Nadeau wins Hell of the Marianas

WINNING RUN: Laura Nadeau attacks the last hill in the Hell of the Marianas Saturday in Saipan. Photo courtesy of Kristen Mendiola

Trailing Japanese female professional elite rider and 2017’s Hell Of The Marianas female winner Yasue Nakahara for nearly 10 miles, Guam’s Laura Nadeau was able to take the lead to win the 12th annual HOM 100K (62.1 miles) race with a time of 3 hours, 27 minutes 55 seconds.

This year, pro cyclists from around the world were eager to participate in the Saturday event, largely because last year’s race was cancelled due to the wrath of Super Typhoon Yutu, which caused catastrophic destruction to Saipan.

Nadeau said she was impressed with the turnout for this year’s race, which included six pro elite female riders. In addition to Nakahara and Nadeau, the other pros were Livia Hasenova of Slovenia, Hiutun Tsang and Phobe Leung of Hong Kong and Kylie Jill Adair of Australia.

“This was the first time I raced in the Hell of the Marianas,” Nadeau said. “I had heard so many great things about it. I kinda consider this a local race, even though it’s not on Guam, but it’s … really close to home, and it was fun to compete against people from all over the world.”

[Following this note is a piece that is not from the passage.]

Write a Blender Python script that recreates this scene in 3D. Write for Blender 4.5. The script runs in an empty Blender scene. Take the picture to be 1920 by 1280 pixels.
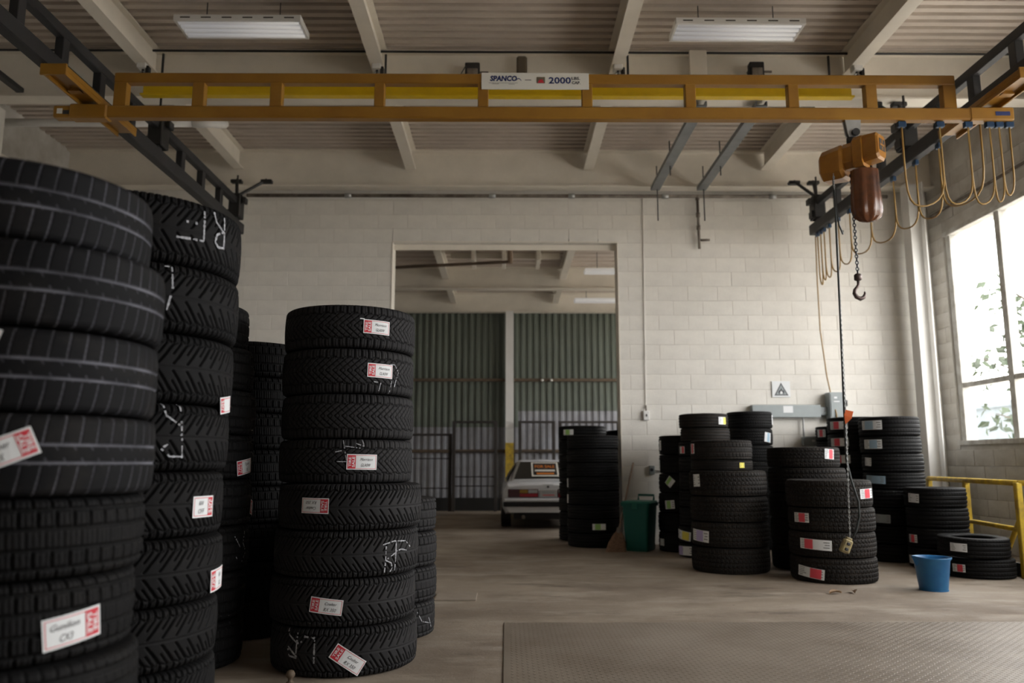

After a flat course for nearly two miles, riders tackled a steep hill climb. Known for her climbing, Nadeau opted for a more cautious approach, conserving her energy on the first hill to battle the latter part of the race. The grueling race is known for its steep, long climbs that face directly into strong headwinds. This year, the winds may have been even stronger compared to the previous years races due to a storm that had just passed through the area.

“I took it easy on the downhill descents because the roads were really slippery from the recent rain. I trailed the Japanese rider (Nakahara),” she said.

From there, she caught up to Guam Olympian Peter Lombard after the first descent.

“He coached me and rode in front of me to lessen the head wind,” she said. “He really helped me out. I want to credit him with a lot and being strategic to help me get ahead of the Nakahara.”

Nadeau was able to drop Nakahara during a flat stretch after the second climb approximately 10 miles into the race.

“She (Nakahara) looked like she was struggling and I was feeling good, so I was confident when I got in the lead and I could maintain it,” Nadeau said.

Faced with heat and more climbing, Nadeau said it became a fight against mental and physical exhaustion.

“I put everything into this race and my legs felt like they were going to seize up at any moment, especially during the last climb (Kingfisher),” she said. “But, thankfully that didn’t happen, and I was able to cross the finish line.”

Japan’s Nakahara took second place (3:36:05) in the female pro elite division followed by Australia’s Kylie Adair (3:36:47)

Nadeau’s next race will be the Guam Cycling Federation’s Tour of Guam, slated for this Sunday, Dec. 15.

In the HOM Men’s division, Kevin Biddiger (Australia) crossed the finish line in 2:57:02, followed by Slovenian Marko Pavlic (3:01:43) and Japanese Cyclisy Toshiki Nagatsuka (3:15:45). Guam’s top male finisher was fifth place finisher Jake Gimoto (3:24:14).